* start Supplied material *
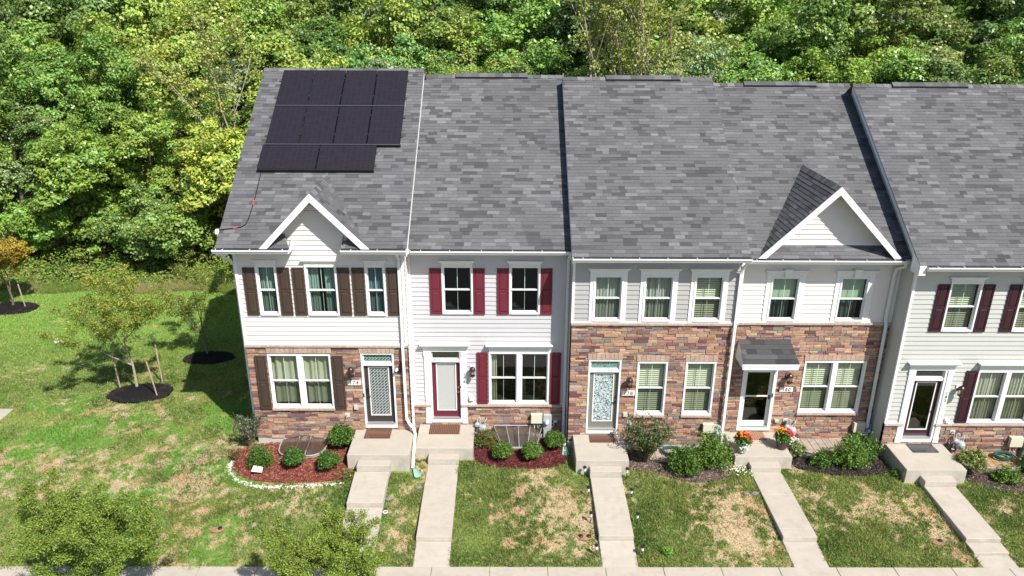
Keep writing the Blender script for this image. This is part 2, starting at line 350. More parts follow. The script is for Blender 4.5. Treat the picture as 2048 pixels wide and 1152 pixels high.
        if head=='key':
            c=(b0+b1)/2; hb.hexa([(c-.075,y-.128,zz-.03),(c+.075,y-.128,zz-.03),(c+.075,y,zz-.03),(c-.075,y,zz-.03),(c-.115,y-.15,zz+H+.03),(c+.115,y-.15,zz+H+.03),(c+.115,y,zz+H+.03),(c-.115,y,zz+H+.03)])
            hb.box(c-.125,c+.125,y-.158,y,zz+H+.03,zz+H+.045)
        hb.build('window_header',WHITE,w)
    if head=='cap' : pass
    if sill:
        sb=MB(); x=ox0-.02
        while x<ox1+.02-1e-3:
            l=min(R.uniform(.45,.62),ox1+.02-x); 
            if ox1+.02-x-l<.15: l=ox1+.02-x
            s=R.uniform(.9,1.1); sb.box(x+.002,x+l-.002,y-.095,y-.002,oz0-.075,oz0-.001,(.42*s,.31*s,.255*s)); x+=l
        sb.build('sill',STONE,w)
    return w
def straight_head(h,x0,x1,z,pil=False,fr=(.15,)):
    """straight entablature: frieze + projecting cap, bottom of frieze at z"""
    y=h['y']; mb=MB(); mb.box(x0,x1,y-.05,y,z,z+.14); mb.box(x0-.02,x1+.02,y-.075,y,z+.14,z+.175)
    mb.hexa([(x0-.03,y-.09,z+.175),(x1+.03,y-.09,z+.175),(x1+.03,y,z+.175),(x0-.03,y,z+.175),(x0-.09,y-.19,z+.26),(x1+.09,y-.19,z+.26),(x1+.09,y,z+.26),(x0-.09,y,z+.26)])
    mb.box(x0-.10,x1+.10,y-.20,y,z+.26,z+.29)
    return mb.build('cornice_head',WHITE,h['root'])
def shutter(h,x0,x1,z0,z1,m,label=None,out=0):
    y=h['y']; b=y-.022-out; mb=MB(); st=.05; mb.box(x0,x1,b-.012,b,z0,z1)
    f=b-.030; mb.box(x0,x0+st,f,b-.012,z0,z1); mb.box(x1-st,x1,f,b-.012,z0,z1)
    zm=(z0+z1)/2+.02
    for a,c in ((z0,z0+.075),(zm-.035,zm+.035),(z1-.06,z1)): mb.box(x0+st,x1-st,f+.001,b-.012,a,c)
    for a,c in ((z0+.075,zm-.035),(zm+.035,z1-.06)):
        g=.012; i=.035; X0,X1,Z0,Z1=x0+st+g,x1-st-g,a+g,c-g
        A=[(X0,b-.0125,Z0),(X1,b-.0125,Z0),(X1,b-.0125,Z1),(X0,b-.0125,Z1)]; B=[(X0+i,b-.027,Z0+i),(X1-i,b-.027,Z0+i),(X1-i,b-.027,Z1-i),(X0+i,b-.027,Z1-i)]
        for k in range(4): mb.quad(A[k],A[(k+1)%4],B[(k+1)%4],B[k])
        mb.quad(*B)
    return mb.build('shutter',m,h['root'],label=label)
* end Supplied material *
Every line above should be repeated exactly; pictures stay out of the copy.

Keep writing the Blender script for this image. This is part 2, starting at line 350. More parts follow. The script is for Blender 4.5. Treat the picture as 2048 pixels wide and 1152 pixels high.
        if head=='key':
            c=(b0+b1)/2; hb.hexa([(c-.075,y-.128,zz-.03),(c+.075,y-.128,zz-.03),(c+.075,y,zz-.03),(c-.075,y,zz-.03),(c-.115,y-.15,zz+H+.03),(c+.115,y-.15,zz+H+.03),(c+.115,y,zz+H+.03),(c-.115,y,zz+H+.03)])
            hb.box(c-.125,c+.125,y-.158,y,zz+H+.03,zz+H+.045)
        hb.build('window_header',WHITE,w)
    if head=='cap' : pass
    if sill:
        sb=MB(); x=ox0-.02
        while x<ox1+.02-1e-3:
            l=min(R.uniform(.45,.62),ox1+.02-x); 
            if ox1+.02-x-l<.15: l=ox1+.02-x
            s=R.uniform(.9,1.1); sb.box(x+.002,x+l-.002,y-.095,y-.002,oz0-.075,oz0-.001,(.42*s,.31*s,.255*s)); x+=l
        sb.build('sill',STONE,w)
    return w
def straight_head(h,x0,x1,z,pil=False,fr=(.15,)):
    """straight entablature: frieze + projecting cap, bottom of frieze at z"""
    y=h['y']; mb=MB(); mb.box(x0,x1,y-.05,y,z,z+.14); mb.box(x0-.02,x1+.02,y-.075,y,z+.14,z+.175)
    mb.hexa([(x0-.03,y-.09,z+.175),(x1+.03,y-.09,z+.175),(x1+.03,y,z+.175),(x0-.03,y,z+.175),(x0-.09,y-.19,z+.26),(x1+.09,y-.19,z+.26),(x1+.09,y,z+.26),(x0-.09,y,z+.26)])
    mb.box(x0-.10,x1+.10,y-.20,y,z+.26,z+.29)
    return mb.build('cornice_head',WHITE,h['root'])
def shutter(h,x0,x1,z0,z1,m,label=None,out=0):
    y=h['y']; b=y-.022-out; mb=MB(); st=.05; mb.box(x0,x1,b-.012,b,z0,z1)
    f=b-.030; mb.box(x0,x0+st,f,b-.012,z0,z1); mb.box(x1-st,x1,f,b-.012,z0,z1)
    zm=(z0+z1)/2+.02
    for a,c in ((z0,z0+.075),(zm-.035,zm+.035),(z1-.06,z1)): mb.box(x0+st,x1-st,f+.001,b-.012,a,c)
    for a,c in ((z0+.075,zm-.035),(zm+.035,z1-.06)):
        g=.012; i=.035; X0,X1,Z0,Z1=x0+st+g,x1-st-g,a+g,c-g
        A=[(X0,b-.0125,Z0),(X1,b-.0125,Z0),(X1,b-.0125,Z1),(X0,b-.0125,Z1)]; B=[(X0+i,b-.027,Z0+i),(X1-i,b-.027,Z0+i),(X1-i,b-.027,Z1-i),(X0+i,b-.027,Z1-i)]
        for k in range(4): mb.quad(A[k],A[(k+1)%4],B[(k+1)%4],B[k])
        mb.quad(*B)
    return mb.build('shutter',m,h['root'],label=label)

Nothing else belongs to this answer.